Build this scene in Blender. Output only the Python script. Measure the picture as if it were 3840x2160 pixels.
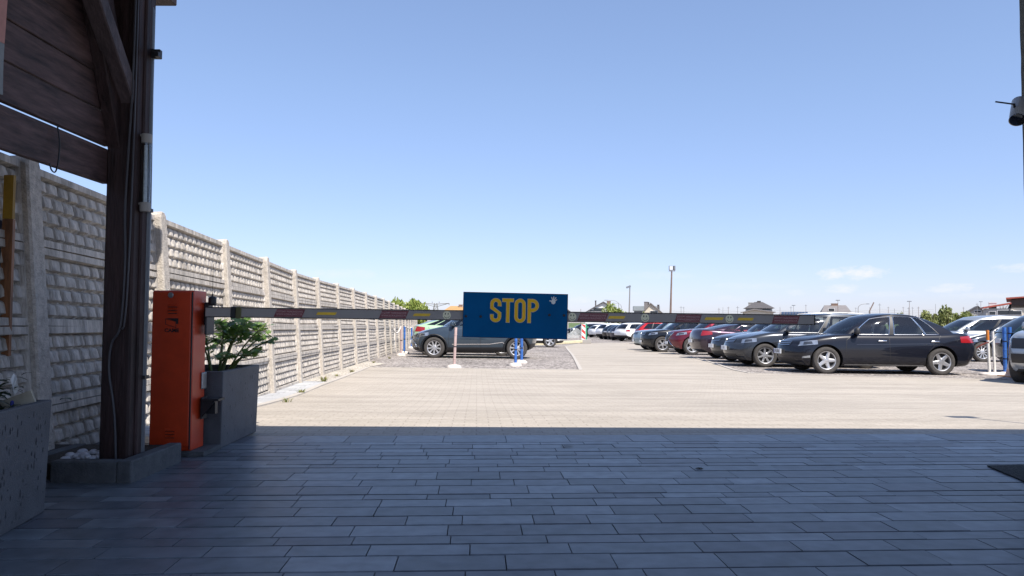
import bpy, bmesh, math, random
from mathutils import Vector, Matrix, noise
from mathutils.bvhtree import BVHTree

for o in list(bpy.data.objects):
    bpy.data.objects.remove(o)
random.seed(7)
SC = bpy.context.scene
COL = SC.collection
R = math.radians

# ------------------------------------------------------------------ camera
F = 2773.0                       # focal length in photo pixels (3840 wide)
CAM = Vector((0, 0, 0.855))
PITCH, ROLL = math.atan(120 / F), R(0.25)
FWD = Vector((0, math.cos(PITCH), math.sin(PITCH)))
_r0, _u0 = Vector((1, 0, 0)), Vector((0, -math.sin(PITCH), math.cos(PITCH)))
UP = _u0 * math.cos(ROLL) - _r0 * math.sin(ROLL)
RT = _r0 * math.cos(ROLL) + _u0 * math.sin(ROLL)
cd = bpy.data.cameras.new("camera")
cd.sensor_width = 36.0
cd.lens = 36.0 * F / 3840.0
cd.clip_start, cd.clip_end = 0.05, 6000.0
cam = bpy.data.objects.new("camera", cd)
COL.objects.link(cam)
m = Matrix.Identity(4)
for i, v in enumerate((RT, UP, -FWD, CAM)):
    for k in range(3):
        m[k][i] = v[k]
cam.matrix_world = m
SC.camera = cam

# ------------------------------------------------------------------ light and sky
SUN_TRAVEL = Vector((-0.33, 0.62, -1.0)).normalized()
to_sun = -SUN_TRAVEL
SUN_EL = math.asin(to_sun.z)
SUN_AZ = math.atan2(to_sun.x, to_sun.y)
sd = bpy.data.lights.new("sun", 'SUN')
sd.energy = 4.4
sd.angle = R(0.53)
sd.color = (1.0, 0.94, 0.86)
sun = bpy.data.objects.new("sun", sd)
COL.objects.link(sun)
sun.rotation_euler = SUN_TRAVEL.to_track_quat('-Z', 'Y').to_euler()
SC.view_settings.view_transform = 'Standard'
SC.view_settings.look = 'None'
SC.view_settings.exposure = 0.79
SC.view_settings.gamma = 1.0

W = bpy.data.worlds.new("World")
SC.world = W
W.use_nodes = True
wn = W.node_tree
wn.nodes.clear()
def WN(t, **kw):
    n = wn.nodes.new(t)
    for k, v in kw.items():
        setattr(n, k, v)
    return n
def wmath(op, a, b=None, c=None):
    n = WN('ShaderNodeMath', operation=op)
    for i, v in enumerate((a, b, c)):
        if v is None:
            continue
        if isinstance(v, (int, float)):
            n.inputs[i].default_value = v
        else:
            wn.links.new(v, n.inputs[i])
    return n.outputs[0]
out = WN('ShaderNodeOutputWorld')
bg = WN('ShaderNodeBackground')
bg.inputs['Strength'].default_value = 0.135
sky = WN('ShaderNodeTexSky', sky_type='NISHITA')
sky.sun_disc = False
sky.sun_elevation = SUN_EL
sky.sun_rotation = SUN_AZ
sky.altitude = 200
sky.air_density = 1.0
sky.dust_density = 0.4
sky.ozone_density = 3.0
tc = WN('ShaderNodeTexCoord')
sx = WN('ShaderNodeSeparateXYZ')
wn.links.new(tc.outputs['Generated'], sx.inputs[0])
az = wmath('ARCTAN2', sx.outputs[0], sx.outputs[1])
el = wmath('ARCSINE', sx.outputs[2])
cmb = WN('ShaderNodeCombineXYZ')
wn.links.new(wmath('MULTIPLY', az, 60.0), cmb.inputs[0])
wn.links.new(wmath('MULTIPLY', el, 130.0), cmb.inputs[1])
nz = WN('ShaderNodeTexNoise')
nz.inputs['Scale'].default_value = 1.0
nz.inputs['Detail'].default_value = 5.0
nz.inputs['Roughness'].default_value = 0.65
wn.links.new(cmb.outputs[0], nz.inputs['Vector'])
# small fair-weather clouds low in the sky: (azimuth, elevation, half width, half height, strength), radians
CLOUDS = [(.410, .0585, .021, .0075, .95), (.442, .0600, .030, .0095, 1.0), (.420, .0405, .022, .0065, .7),
          (.535, .0395, .026, .0060, .7), (.60, .0600, .026, .0060, .6), (.365, .0360, .014, .0050, .45),
          (.285, .0290, .022, .0040, .35), (.093, .0275, .016, .0050, .6), (.20, .0600, .05, .006, .22),
          (.31, .0450, .06, .005, .2), (-.225, .0600, .055, .007, .3), (-.16, .046, .03, .004, .18), (.47, .033, .04, .004, .3),
          (.57, .030, .05, .004, .35), (.70, .05, .05, .010, .6), (-.6, .07, .06, .012, .6), (.15, .036, .03, .003, .25)]
tot = None
for a0, e0, wa, we, s in CLOUDS:
    dx = wmath('MULTIPLY', wmath('SUBTRACT', az, a0), 1 / wa)
    dy = wmath('MULTIPLY', wmath('SUBTRACT', el, e0), 1 / we)
    r2 = wmath('ADD', wmath('MULTIPLY', dx, dx), wmath('MULTIPLY', dy, dy))
    v = wmath('SUBTRACT', 1.0, r2)
    v = wmath('ADD', v, wmath('MULTIPLY', wmath('SUBTRACT', nz.outputs[0], .5), 3.2))
    v = wmath('MAXIMUM', wmath('MINIMUM', wmath('MULTIPLY', v, .75), 1.0), 0.0)
    v = wmath('MULTIPLY', v, s)
    tot = v if tot is None else wmath('MAXIMUM', tot, v)
mx = WN('ShaderNodeMix', data_type='RGBA')
wn.links.new(tot, mx.inputs[0])
hsv = WN('ShaderNodeHueSaturation')
hsv.inputs['Saturation'].default_value = 1.0
hsv.inputs['Value'].default_value = 1.0
gam = WN('ShaderNodeGamma')
gam.inputs['Gamma'].default_value = .70
wn.links.new(sky.outputs[0], gam.inputs['Color'])
tint = WN('ShaderNodeMix', data_type='RGBA', blend_type='MULTIPLY')
tint.inputs[0].default_value = 1.0
tint.inputs[7].default_value = (1.03, 1.09, 1.30, 1)
wn.links.new(gam.outputs[0], tint.inputs[6])
low = WN('ShaderNodeMix', data_type='RGBA')
wn.links.new(wmath('MAXIMUM', wmath('MINIMUM', wmath('MULTIPLY', el, 1 / .30), 1.0), 0.0), low.inputs[0])
low.inputs[6].default_value = (.93, .905, 1.0, 1)
low.inputs[7].default_value = (1.0, 1.0, 1.0, 1)
tint2 = WN('ShaderNodeMix', data_type='RGBA', blend_type='MULTIPLY')
tint2.inputs[0].default_value = 1.0
wn.links.new(tint.outputs[2], tint2.inputs[6])
wn.links.new(low.outputs[2], tint2.inputs[7])
wn.links.new(tint2.outputs[2], hsv.inputs['Color'])
wn.links.new(hsv.outputs[0], mx.inputs[6])
mx.inputs[7].default_value = (4.0, 4.1, 4.25, 1)
wn.links.new(mx.outputs[2], bg.inputs['Color'])
wn.links.new(bg.outputs[0], out.inputs['Surface'])

# ------------------------------------------------------------------ ground profile and picture-to-place helpers
PROFILE = [(-60, 0), (5.6, 0), (6.6, -.015), (8.5, -.12), (10.6, -.215), (13.5, -.27), (17, -.31), (22.7, -.36), (28, -.45),
           (35, -.58), (55, -.82), (88, -1.12), (150, -1.5), (300, -2.0), (4000, -3.0)]
def lerp(a, b, t):
    return a + (b - a) * t
def clamp(x, a=0., b=1.):
    return max(a, min(b, x))
def pchip(pts, x):
    n = len(pts)
    if x <= pts[0][0]:
        return pts[0][1]
    if x >= pts[-1][0]:
        return pts[-1][1]
    i = 0
    while x > pts[i + 1][0]:
        i += 1
    def d(k):
        return (pts[k + 1][1] - pts[k][1]) / max(1e-9, pts[k + 1][0] - pts[k][0])
    def tang(k):
        if k == 0:
            return d(0)
        if k == n - 1:
            return d(n - 2)
        a, b = d(k - 1), d(k)
        return 0. if a * b <= 0 else 2 * a * b / (a + b)
    h = pts[i + 1][0] - pts[i][0]
    t = (x - pts[i][0]) / h
    m0, m1 = tang(i) * h, tang(i + 1) * h
    t2, t3 = t * t, t * t * t
    return (2 * t3 - 3 * t2 + 1) * pts[i][1] + (t3 - 2 * t2 + t) * m0 + (-2 * t3 + 3 * t2) * pts[i + 1][1] + (t3 - t2) * m1
def gz(x, y):
    f = clamp((y - 6.5) / 6.0)
    return pchip(PROFILE, y) - .0075 * clamp(x, -20, 30) * f * f * (3 - 2 * f)
def ray(px, py):
    return FWD + RT * ((px - 1920) / F) + UP * ((1080 - py) / F)
def P(px, py):                                # photo pixel -> point of the ground
    d = ray(px, py)
    lo, hi = .5, 1500.
    for _ in range(60):
        mid = (lo + hi) / 2
        p = CAM + d * mid
        if p.z > gz(p.x, p.y):
            lo = mid
        else:
            hi = mid
    return CAM + d * lo
def at(px, py, Y):                            # photo pixel at a given distance
    d = ray(px, py)
    return CAM + d * (Y / d.y)
S_ = 3840 / 2576.
def PD(dx, dy):
    return P(dx * S_, dy * S_)
def AD(dx, dy, Y):
    return at(dx * S_, dy * S_, Y)

# ------------------------------------------------------------------ materials
MATS = {}
def mat(name, base, rough=.6, metal=0., var=0., scale=6., coat=0., bump=0., bscale=60., spec=.5, var2=None, stretch=None, emit=None, world=True, trans=0.):
    if name in MATS:
        return MATS[name]
    m = bpy.data.materials.new(name)
    m.use_nodes = True
    nt = m.node_tree
    b = nt.nodes['Principled BSDF']
    b.inputs['Base Color'].default_value = (*base, 1)
    b.inputs['Roughness'].default_value = rough
    b.inputs['Metallic'].default_value = metal
    b.inputs['Specular IOR Level'].default_value = spec
    b.inputs['Coat Weight'].default_value = coat
    b.inputs['Coat Roughness'].default_value = .04
    if emit:
        b.inputs['Emission Color'].default_value = (*emit, 1)
        b.inputs['Emission Strength'].default_value = 1
    vec = None
    if var or bump:
        if world:
            g = nt.nodes.new('ShaderNodeNewGeometry')
            vec = g.outputs['Position']
        else:
            g = nt.nodes.new('ShaderNodeTexCoord')
            vec = g.outputs['Object']
        if stretch:
            mp = nt.nodes.new('ShaderNodeMapping')
            mp.inputs['Scale'].default_value = stretch
            nt.links.new(vec, mp.inputs[0])
            vec = mp.outputs[0]
    if var:
        n = nt.nodes.new('ShaderNodeTexNoise')
        n.inputs['Scale'].default_value = scale
        n.inputs['Detail'].default_value = 8
        n.inputs['Roughness'].default_value = .65
        nt.links.new(vec, n.inputs['Vector'])
        r = nt.nodes.new('ShaderNodeValToRGB')
        r.color_ramp.elements[0].position = .3
        r.color_ramp.elements[1].position = .7
        c2 = var2 if var2 else tuple(c * (1 - var) for c in base)
        c1 = tuple(min(1, c * (1 + var)) for c in base)
        r.color_ramp.elements[0].color = (*c2, 1)
        r.color_ramp.elements[1].color = (*c1, 1)
        nt.links.new(n.outputs[0], r.inputs[0])
        nt.links.new(r.outputs[0], b.inputs['Base Color'])
    if bump:
        n2 = nt.nodes.new('ShaderNodeTexNoise')
        n2.inputs['Scale'].default_value = bscale
        n2.inputs['Detail'].default_value = 6
        nt.links.new(vec, n2.inputs['Vector'])
        bp = nt.nodes.new('ShaderNodeBump')
        bp.inputs['Strength'].default_value = bump
        bp.inputs['Distance'].default_value = .02
        nt.links.new(n2.outputs[0], bp.inputs['Height'])
        nt.links.new(bp.outputs[0], b.inputs['Normal'])
    MATS[name] = m
    return m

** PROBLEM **
Set the lines above down again, word for word, from the first through the one containing "R = math.radians"; pictures excluded.

** SOLUTION FOR THIS EXERCISE **
Build this scene in Blender. Output only the Python script. Measure the picture as if it were 3840x2160 pixels.
import bpy, bmesh, math, random
from mathutils import Vector, Matrix, noise
from mathutils.bvhtree import BVHTree

for o in list(bpy.data.objects):
    bpy.data.objects.remove(o)
random.seed(7)
SC = bpy.context.scene
COL = SC.collection
R = math.radians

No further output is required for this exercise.